EXPERIENCE AND SOLIPSISM

Millar, Roderick David Gartley (1980). EXPERIENCE AND SOLIPSISM. BPhil thesis The Open University.

DOI: https://doi.org/10.21954/ou.ro.0000fc80

Abstract

We begin by noting that the thesis that experience is never of material objects but is rather of sense-data does, when coupled with certain plausible enough empiricist theses regarding knowledge and sense, seem to lead to dramatic solipsistic challenges to common belief about the world.

After clarifying key concepts such as those of experience, sense-data, material objects and sensibilia we argue that the arguments for the specific sense-data thesis themselves require that the thesis be reconciled with the substance of common belief about the world, e.g. that there are material objects etc. However, we argue that the two principal sorts of attempt at such reconciliation, representative realism and phenomenalism, are far from immediately convincing.
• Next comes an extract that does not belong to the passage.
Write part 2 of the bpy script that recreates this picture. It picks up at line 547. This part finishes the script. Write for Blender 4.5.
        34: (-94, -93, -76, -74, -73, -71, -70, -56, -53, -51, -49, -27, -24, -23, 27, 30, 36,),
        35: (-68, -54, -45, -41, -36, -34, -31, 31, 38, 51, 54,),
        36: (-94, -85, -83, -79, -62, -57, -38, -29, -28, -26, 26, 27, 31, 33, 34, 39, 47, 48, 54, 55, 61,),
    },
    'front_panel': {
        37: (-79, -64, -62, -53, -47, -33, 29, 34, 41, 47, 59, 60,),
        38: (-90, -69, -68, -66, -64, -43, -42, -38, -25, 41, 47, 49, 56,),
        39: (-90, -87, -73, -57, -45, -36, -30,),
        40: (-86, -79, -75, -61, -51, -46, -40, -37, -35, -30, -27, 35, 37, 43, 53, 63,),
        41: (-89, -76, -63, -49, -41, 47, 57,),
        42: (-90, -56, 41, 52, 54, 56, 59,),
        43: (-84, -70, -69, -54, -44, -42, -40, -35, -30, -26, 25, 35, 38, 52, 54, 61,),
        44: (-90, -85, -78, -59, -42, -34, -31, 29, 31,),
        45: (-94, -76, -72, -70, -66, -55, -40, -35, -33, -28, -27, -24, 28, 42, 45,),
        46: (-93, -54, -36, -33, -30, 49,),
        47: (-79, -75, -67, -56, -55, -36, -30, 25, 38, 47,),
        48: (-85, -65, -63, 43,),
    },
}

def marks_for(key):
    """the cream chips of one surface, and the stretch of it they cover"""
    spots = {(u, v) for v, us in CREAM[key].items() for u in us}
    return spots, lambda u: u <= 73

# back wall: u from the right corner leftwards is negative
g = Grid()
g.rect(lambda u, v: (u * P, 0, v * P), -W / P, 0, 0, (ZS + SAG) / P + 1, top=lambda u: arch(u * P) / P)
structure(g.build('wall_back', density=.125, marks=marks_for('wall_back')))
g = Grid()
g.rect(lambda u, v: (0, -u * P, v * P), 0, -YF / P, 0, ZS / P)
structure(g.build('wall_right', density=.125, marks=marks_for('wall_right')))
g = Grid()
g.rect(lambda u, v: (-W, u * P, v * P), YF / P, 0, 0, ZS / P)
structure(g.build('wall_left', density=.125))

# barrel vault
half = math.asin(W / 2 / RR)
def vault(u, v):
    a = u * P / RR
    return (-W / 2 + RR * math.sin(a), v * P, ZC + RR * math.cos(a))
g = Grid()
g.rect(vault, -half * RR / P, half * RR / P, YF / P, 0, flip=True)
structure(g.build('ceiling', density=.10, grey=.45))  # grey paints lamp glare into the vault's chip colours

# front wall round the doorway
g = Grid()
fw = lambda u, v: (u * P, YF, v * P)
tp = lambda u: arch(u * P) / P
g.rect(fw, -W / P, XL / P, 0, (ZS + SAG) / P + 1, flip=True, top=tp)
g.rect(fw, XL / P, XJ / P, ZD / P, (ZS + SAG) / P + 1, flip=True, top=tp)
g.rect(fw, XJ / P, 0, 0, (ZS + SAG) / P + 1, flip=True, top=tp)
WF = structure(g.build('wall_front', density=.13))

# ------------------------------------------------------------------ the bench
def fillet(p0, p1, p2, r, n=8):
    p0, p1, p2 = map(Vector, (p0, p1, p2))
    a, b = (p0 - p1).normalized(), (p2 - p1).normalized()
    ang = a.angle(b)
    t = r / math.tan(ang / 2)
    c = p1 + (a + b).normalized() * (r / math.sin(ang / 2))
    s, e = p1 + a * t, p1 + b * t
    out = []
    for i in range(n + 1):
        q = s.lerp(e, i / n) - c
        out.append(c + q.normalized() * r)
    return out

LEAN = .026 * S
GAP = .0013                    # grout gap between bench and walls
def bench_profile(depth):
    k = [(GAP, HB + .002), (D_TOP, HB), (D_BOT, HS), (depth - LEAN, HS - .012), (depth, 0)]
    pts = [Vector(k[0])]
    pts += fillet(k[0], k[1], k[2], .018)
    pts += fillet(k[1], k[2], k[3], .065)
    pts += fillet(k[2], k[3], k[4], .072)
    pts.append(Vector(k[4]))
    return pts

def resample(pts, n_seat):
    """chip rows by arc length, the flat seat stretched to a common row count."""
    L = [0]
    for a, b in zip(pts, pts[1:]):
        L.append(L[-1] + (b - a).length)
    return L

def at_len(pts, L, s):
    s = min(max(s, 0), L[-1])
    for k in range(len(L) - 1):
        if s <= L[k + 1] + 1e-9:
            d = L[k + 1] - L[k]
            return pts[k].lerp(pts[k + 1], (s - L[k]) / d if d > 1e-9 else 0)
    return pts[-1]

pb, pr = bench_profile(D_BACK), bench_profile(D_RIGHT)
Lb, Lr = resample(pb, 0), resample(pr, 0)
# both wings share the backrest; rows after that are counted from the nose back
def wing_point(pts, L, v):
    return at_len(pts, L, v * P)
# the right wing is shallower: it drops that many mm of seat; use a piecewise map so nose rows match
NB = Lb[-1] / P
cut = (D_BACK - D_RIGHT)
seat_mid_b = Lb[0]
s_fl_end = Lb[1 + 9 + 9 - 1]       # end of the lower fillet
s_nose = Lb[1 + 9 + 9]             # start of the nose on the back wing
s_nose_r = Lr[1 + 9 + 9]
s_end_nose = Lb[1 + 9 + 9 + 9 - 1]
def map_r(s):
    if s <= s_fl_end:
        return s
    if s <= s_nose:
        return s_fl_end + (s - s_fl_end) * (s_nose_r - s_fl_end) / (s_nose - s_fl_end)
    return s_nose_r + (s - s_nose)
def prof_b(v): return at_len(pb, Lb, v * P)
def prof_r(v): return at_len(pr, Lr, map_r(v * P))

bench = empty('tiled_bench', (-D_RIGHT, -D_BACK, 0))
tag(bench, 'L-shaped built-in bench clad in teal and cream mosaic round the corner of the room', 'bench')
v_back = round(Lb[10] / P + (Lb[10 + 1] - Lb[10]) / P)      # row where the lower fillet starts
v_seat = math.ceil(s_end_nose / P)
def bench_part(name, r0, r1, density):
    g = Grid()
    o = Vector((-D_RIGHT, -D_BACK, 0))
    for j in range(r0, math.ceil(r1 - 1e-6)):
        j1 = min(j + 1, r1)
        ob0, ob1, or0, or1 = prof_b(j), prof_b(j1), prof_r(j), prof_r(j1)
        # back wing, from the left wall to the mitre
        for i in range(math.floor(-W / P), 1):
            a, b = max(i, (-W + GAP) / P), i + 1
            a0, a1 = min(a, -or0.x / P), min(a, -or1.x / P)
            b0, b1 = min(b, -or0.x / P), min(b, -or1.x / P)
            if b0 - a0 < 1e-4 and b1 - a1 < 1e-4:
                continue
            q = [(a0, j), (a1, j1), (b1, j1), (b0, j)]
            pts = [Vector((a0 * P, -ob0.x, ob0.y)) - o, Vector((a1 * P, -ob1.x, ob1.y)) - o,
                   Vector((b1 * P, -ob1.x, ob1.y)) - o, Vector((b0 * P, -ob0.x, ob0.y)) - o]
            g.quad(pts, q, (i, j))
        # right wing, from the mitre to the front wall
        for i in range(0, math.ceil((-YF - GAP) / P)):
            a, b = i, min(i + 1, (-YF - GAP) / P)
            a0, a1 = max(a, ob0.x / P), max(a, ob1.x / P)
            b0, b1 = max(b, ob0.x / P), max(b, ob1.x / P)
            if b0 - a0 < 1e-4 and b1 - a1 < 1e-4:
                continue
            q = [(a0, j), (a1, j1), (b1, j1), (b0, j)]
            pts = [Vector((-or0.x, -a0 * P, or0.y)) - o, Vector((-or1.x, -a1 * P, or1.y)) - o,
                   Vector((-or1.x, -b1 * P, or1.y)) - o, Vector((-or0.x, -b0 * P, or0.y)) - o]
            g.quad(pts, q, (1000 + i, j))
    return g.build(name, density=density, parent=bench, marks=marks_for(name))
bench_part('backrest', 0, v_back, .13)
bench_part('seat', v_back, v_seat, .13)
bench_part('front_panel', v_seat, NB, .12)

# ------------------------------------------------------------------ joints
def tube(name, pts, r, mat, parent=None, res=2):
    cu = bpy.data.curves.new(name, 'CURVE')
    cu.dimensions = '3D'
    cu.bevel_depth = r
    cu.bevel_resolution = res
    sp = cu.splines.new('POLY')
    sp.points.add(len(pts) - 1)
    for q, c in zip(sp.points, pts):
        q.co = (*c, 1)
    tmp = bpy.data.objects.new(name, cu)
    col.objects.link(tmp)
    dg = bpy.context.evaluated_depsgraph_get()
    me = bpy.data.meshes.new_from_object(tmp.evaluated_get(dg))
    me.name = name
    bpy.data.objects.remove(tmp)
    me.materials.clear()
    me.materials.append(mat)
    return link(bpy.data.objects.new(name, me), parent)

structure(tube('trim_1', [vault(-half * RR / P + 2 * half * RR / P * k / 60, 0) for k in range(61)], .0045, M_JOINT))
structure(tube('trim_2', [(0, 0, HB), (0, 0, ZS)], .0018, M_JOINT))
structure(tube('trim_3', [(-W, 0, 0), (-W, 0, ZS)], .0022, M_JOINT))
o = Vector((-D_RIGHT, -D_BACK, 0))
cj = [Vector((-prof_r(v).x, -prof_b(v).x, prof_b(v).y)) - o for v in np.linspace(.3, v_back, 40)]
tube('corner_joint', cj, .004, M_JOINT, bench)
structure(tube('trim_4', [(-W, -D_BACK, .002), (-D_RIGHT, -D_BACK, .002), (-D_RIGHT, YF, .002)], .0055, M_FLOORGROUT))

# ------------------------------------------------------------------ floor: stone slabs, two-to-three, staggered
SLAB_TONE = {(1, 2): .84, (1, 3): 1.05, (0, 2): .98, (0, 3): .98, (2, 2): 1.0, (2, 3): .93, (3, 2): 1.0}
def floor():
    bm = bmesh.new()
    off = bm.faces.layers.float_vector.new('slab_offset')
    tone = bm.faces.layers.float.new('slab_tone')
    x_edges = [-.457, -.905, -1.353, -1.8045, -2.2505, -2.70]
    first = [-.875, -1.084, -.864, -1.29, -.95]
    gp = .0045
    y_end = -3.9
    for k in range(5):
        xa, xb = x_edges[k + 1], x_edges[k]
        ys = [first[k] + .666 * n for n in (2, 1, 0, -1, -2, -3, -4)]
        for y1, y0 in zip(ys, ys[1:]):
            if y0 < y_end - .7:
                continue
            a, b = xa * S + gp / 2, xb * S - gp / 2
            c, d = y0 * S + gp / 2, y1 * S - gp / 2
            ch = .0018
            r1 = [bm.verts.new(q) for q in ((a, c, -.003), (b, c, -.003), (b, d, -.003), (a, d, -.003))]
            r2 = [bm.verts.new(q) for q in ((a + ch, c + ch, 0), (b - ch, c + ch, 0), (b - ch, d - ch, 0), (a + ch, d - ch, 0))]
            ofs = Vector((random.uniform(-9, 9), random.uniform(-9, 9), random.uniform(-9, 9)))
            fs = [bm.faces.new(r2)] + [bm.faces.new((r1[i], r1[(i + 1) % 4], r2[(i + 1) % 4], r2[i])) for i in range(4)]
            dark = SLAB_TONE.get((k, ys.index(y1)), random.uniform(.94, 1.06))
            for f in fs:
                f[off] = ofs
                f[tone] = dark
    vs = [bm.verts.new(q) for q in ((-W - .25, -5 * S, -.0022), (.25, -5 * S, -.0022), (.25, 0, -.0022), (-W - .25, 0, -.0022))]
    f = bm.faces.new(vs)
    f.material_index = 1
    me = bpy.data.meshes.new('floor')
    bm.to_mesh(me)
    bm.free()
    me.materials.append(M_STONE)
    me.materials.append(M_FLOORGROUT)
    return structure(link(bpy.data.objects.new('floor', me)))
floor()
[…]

On the other hand, however, we remain unconvinced by Wittgenstein’s ’private language argument’, the point of which seems to be to establish that experience could not be of private objects such as sense-data. Neither do we find Strawson’s treatment of persons the bullwark against solipsism which it may at first appear.

In view of the difficulty into which the general thesis that experience is never of material objects leads us we give the arguments normally adduced in favour of this thesis a more thorough examination. Our main concern here is not just to establish that this thesis is mistaken but to discover precisely where and how mistakes may have been made. We identify errors in all the arguments and so continue to maintain a position of ’direct surface realism’, i.e. the position that our experience is largely of the surfaces of material objects. In this way we find that we are not committed to the sense-data thesis and can, consequently, avoid the solipsistic positions into which we seemed to be forced by the thesis if we also accepted the empiricist theses of knowledge and sense.